Ceph Libvirt Clusterer

Build a dev/test cluster of not-yet-Ceph nodes on a hypervisor running libvirt and KVM.

If you are planning on writing Ceph code or writing applications that use Ceph, you're going to want a small cluster for development and testing. If you're running Linux with libvirt and KVM, this tool can help you provision such a cluster.

This tool only handles virtual machine creation. Once the virtual machines are built, you can use ceph-deploy, puppet, chef, or ansible to do the Ceph configuration.

Installation

Prerequisites

On Ubuntu/Debian machines:

sudo apt-get install python-libvirt python-virtualenv

On RHEL/CentOS machines:

# (coming soon... installing a RHEL system to test...)

On openSUSE machines:

sudo zypper install libvirt-python python-virtualenv

Clone the code and install:

git clone https://github.com/timfreund/ceph-libvirt-clusterer.git
cd ceph-libvirt-clusterer
virtualenv --system-site-packages venv
. venv/bin/activate
python setup.py develop

Usage

Before you use cephlvc, you need a machine image that the rest of your cluster will be built with.
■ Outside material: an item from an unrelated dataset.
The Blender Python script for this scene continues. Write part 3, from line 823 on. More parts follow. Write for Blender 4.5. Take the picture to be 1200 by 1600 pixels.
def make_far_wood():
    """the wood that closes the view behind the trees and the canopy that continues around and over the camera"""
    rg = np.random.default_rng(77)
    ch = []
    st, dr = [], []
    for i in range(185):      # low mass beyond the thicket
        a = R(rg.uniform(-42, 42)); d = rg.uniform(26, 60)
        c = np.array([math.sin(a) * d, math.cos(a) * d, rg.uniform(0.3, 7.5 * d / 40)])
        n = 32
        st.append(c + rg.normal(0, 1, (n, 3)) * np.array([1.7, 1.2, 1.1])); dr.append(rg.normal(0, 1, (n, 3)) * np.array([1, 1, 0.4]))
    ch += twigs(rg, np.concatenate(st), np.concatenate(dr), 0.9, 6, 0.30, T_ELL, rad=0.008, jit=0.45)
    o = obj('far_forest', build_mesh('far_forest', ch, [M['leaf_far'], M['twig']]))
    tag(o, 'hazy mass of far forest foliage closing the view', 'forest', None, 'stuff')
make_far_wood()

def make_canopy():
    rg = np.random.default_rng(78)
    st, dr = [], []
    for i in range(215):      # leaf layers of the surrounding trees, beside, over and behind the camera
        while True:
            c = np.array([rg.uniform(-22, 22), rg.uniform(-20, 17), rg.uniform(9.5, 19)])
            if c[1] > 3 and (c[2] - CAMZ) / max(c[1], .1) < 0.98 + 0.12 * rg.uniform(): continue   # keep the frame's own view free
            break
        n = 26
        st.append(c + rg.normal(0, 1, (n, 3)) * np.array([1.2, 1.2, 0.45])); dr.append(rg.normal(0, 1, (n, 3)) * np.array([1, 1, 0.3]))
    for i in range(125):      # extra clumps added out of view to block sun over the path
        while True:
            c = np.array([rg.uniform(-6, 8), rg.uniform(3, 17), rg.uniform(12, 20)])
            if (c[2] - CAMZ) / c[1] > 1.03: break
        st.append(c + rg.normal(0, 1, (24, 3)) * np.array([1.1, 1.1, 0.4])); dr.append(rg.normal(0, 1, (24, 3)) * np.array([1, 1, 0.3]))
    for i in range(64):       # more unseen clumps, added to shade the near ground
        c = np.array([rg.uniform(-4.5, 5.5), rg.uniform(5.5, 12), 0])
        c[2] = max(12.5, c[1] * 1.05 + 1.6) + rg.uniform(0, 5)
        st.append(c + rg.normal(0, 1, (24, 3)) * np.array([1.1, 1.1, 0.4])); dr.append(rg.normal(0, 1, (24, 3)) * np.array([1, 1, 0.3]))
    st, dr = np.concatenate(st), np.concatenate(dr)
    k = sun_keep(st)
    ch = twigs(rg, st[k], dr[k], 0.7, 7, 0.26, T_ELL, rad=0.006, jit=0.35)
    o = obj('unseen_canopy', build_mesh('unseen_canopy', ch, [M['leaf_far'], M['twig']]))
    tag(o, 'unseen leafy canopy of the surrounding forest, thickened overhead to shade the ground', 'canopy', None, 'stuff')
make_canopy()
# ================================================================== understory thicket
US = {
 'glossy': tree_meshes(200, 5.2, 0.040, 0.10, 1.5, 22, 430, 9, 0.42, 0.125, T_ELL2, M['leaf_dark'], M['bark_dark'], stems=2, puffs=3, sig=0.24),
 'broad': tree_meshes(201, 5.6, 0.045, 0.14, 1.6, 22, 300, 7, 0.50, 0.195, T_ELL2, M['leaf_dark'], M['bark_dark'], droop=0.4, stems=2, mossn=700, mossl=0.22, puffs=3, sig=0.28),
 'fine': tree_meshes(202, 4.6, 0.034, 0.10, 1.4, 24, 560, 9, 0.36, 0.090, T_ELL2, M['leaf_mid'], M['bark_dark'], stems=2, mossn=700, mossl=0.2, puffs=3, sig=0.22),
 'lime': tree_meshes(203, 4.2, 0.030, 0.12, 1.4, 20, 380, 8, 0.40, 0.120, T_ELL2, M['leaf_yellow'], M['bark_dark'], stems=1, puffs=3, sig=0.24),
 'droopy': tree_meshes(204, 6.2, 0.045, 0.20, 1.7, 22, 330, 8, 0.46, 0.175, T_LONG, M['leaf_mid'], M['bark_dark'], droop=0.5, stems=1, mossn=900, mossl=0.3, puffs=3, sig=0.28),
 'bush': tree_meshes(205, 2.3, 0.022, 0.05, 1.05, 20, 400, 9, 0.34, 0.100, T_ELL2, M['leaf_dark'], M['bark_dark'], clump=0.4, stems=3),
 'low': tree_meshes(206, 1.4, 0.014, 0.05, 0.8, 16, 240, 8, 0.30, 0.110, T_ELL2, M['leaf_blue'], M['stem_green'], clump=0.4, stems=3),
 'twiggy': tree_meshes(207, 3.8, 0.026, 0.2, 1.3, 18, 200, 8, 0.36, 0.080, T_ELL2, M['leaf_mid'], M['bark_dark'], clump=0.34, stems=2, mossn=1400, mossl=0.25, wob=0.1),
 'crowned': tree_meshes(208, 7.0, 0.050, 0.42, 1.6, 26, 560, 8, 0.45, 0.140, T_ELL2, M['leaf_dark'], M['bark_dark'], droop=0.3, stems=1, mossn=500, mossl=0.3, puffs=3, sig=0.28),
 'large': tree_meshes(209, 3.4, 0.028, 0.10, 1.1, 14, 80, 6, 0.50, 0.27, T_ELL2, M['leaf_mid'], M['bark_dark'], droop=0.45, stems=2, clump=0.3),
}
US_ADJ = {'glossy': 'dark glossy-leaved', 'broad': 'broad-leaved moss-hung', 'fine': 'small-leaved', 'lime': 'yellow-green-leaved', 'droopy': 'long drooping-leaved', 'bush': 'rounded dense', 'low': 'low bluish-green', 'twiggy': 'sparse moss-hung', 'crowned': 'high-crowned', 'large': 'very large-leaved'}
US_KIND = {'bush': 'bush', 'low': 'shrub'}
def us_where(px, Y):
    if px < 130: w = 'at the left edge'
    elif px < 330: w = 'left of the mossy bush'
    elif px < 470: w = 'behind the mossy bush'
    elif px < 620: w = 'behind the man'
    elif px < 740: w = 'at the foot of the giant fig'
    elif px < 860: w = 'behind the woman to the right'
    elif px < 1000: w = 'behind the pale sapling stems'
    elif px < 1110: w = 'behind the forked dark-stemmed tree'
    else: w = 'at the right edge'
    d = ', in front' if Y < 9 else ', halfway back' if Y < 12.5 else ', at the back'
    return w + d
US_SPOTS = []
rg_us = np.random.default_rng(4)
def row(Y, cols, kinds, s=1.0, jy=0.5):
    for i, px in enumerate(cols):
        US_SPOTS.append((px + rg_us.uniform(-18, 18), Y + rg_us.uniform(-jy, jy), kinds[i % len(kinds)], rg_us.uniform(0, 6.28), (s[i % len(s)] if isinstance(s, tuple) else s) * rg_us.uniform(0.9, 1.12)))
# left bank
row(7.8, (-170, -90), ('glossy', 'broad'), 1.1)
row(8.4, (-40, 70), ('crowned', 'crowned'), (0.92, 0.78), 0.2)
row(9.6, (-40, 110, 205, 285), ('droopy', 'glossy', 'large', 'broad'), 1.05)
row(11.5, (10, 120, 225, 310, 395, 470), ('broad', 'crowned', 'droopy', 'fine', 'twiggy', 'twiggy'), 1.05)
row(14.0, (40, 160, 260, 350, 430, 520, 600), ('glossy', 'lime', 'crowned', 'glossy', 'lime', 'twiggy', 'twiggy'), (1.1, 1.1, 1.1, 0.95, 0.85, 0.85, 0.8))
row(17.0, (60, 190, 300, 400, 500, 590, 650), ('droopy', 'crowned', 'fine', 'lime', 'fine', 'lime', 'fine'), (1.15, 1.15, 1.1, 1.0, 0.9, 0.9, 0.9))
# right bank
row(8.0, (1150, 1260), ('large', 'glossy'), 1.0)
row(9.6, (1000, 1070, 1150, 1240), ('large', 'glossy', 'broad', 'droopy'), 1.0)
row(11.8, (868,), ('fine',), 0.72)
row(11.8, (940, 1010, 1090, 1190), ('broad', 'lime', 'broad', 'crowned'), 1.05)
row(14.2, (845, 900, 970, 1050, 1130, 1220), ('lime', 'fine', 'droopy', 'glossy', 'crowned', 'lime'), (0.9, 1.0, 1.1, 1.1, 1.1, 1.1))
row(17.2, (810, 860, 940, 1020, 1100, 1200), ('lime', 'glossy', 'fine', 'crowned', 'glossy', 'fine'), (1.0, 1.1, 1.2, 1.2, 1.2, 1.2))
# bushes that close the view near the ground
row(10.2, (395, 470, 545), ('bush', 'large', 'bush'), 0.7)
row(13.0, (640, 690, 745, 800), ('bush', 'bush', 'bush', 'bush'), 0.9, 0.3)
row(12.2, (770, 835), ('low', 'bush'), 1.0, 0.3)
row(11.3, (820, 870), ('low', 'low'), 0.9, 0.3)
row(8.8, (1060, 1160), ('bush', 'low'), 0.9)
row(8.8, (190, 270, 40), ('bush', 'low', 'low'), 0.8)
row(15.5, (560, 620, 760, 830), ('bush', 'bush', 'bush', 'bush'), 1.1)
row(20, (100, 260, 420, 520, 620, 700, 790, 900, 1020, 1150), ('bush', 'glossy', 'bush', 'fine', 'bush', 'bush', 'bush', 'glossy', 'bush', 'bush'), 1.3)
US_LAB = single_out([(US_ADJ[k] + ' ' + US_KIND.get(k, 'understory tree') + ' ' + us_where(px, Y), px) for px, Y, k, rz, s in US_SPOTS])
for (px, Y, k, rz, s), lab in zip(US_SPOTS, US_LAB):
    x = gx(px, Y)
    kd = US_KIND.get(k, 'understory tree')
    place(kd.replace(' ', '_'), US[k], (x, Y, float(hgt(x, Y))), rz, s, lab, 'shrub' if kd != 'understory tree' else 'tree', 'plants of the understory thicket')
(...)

I built this tool to test openSUSE's Ceph Enterprise Storage, so I have a virtual machine named opensuse-ceph-template with the following attributes:

  • ceph user is created
  • ceph user has a SSH key
  • ceph user's public key is in the ceph user's authorized_keys file
  • ceph user is configured for passwordless sudo
  • emacs is installed (not strictly necessary :-) )

Right now there's an API. A command line interface is planned.

import cephlvc
import libvirt

cluster = cephlvc.Cluster(name='cephdemo',
    template_domain_name='opensuse-ceph-template',
    virtcon=libvirt.open())

for x in range(0, 4):
    cluster.add_domain(data_volume_count=3, data_volume_size=8192)

cluster.power_on()

# at this point you're going to want to know the IP addresses of the machines:
cluster.print_ip_addresses()
# work, work, work, work, work
cluster.power_off()

That code will create 4 machines:

  • cephdemo-00
  • cephdemo-01
  • cephdemo-02
  • cephdemo-03

And each machine will have three data volumes of 8GB.